Your database provisioning script failed again, and Terraform just spit out another IAM permissions error. You stare at the console wondering why spinning up a simple Aurora instance feels like rerouting air traffic. This is where AWS Aurora Crossplane enters the picture: the combination that makes your cloud resources behave like they actually belong to the same infrastructure story.
Crossplane gives Kubernetes the ability to manage cloud resources as if they were first-class citizens in your cluster. AWS Aurora brings managed high-performance SQL to the mix with replication, scaling, and backups handled by AWS. When these two are linked, you describe your databases using Kubernetes manifests, and the cluster orchestrates Aurora’s lifecycle automatically. The result is infrastructure that feels declarative, predictable, and version-controlled instead of inspired by chaos.
The integration works on a simple logic.

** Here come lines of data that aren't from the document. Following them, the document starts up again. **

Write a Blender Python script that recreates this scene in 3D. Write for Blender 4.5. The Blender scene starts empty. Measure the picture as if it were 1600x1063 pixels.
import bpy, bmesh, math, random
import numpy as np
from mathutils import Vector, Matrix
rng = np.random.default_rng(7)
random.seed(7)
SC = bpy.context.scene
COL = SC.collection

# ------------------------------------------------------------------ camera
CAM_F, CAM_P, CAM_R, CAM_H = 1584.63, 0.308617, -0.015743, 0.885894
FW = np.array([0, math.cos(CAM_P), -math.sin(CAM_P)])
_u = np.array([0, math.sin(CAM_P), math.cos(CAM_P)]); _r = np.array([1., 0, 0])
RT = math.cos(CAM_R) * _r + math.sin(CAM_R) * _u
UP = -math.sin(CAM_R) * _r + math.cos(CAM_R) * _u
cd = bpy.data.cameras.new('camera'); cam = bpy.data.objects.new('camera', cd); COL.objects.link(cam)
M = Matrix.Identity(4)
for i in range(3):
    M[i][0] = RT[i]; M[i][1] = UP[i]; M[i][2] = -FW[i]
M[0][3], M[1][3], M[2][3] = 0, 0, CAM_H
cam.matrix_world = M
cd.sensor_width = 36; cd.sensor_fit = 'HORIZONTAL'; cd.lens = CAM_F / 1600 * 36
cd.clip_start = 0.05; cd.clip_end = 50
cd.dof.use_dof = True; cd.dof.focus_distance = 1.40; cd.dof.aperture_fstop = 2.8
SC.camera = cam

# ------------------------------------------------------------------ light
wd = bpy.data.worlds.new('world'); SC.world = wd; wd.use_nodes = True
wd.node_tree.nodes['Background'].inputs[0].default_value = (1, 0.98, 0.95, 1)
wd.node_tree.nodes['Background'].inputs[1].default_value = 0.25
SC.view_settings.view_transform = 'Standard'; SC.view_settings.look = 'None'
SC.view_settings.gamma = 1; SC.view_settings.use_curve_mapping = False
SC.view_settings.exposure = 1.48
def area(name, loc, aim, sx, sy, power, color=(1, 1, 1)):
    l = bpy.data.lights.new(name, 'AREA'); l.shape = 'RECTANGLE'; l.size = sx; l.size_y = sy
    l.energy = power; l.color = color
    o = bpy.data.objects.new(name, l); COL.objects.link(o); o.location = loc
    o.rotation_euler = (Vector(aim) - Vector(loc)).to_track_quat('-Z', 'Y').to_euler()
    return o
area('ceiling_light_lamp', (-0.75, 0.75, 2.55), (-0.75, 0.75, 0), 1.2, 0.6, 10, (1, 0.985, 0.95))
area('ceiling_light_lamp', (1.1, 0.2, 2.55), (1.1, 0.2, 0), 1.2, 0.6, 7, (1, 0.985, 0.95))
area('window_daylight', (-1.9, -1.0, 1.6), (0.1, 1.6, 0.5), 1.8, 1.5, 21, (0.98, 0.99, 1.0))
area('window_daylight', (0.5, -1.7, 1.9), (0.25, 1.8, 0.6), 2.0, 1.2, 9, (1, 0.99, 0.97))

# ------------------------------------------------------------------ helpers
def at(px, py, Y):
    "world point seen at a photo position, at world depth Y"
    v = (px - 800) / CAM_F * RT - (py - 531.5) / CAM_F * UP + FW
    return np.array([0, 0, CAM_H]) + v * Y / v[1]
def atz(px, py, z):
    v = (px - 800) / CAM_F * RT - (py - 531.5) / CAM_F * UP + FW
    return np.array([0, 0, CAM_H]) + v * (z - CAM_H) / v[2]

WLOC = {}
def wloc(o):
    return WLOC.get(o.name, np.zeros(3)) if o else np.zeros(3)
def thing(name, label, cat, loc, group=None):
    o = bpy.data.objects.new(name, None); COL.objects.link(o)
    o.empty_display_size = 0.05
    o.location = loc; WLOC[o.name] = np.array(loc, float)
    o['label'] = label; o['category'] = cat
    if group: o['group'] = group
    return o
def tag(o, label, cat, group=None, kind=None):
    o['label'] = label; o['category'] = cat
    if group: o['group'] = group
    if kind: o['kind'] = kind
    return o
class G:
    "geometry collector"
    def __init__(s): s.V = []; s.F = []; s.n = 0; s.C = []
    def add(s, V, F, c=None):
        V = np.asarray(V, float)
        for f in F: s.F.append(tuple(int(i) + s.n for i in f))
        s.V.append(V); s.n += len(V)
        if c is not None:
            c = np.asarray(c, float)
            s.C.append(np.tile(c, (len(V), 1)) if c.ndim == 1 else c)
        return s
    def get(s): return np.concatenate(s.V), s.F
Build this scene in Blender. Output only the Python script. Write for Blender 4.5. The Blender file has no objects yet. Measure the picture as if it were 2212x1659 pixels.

Crossplane’s AWS provider takes credentials from your control plane and uses them to call AWS APIs on your behalf. You define a claim for an Aurora instance, specify parameters like engine version, storage size, and region, and Crossplane provisions it through Aurora. The connection secrets—usually holding endpoint URLs and credentials—are injected right back into Kubernetes, ready for your workloads to consume securely.
For most teams, the pain lives in permissions. Aurora needs IAM roles that let Crossplane create and destroy clusters without overexposure. Map these roles carefully using least privilege. Tie them to OIDC identities so you don’t have long-lived AWS keys floating around. Add automatic secret rotation with the Kubernetes external secrets operator if you want the setup to survive audits without sweat.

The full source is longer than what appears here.